But some, like Brummer, feel the FSA faces a struggle, armed as
it is with small numbers of staff paid far less than those they police.
For Professor Richard Portes, founder of the Centre for
Economic Policy Research, regulators and central bankers have been
extraordinarily myopic.
"They should still have seen a lot of warning signs, in particular in looking at off-balance sheet operations."
A key issue is the opacity of the banking system. If no-one can
truly assess the liabilities of a given financial institution, how can
they confidently lend it money? But this has helped people make money.
"You make money when it is opaque, you make money when you have got information that other people don't have," says Prof Portes.
And there are those who point the finger at the light touch of
Alan Greenspan, chairman of the Federal Reserve from 1987 until 2006.

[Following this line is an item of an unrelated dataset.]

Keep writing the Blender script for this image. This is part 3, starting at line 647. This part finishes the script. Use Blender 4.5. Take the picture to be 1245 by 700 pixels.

"He let them get away with murder," says Dr Kirchmaier. "At the
same time he had this monetary expansion - he would always bail out the
market."
The theory is that as financial institutions knew they were not
bearing all of the risk, they have not acted as prudently as they
might.
"You can't let these banks go down because the impact on society is enormous. It is the state who has to bail out the banks."
THE POLITICIANS
The first major casualty of the credit crunch in Britain was the
Northern Rock bank, and there has been plenty of criticism of
Chancellor Alastair Darling and Prime Minister Gordon Brown over the
handling of its crisis and nationalisation.
The government in the UK, as in the US, has argued that this is
a global crisis which cannot be put at the door of a handful of
politicians.
But there are some who believe it can indeed, if only for the
failure to speak out against certain excesses while the going was good.
"Politicians bear some responsibility in Britain," says
Brummer. "We allowed a culture of credit creation. At the end of last
year the amount of credit in the economy was roughly the size of
national output - the highest it's ever been."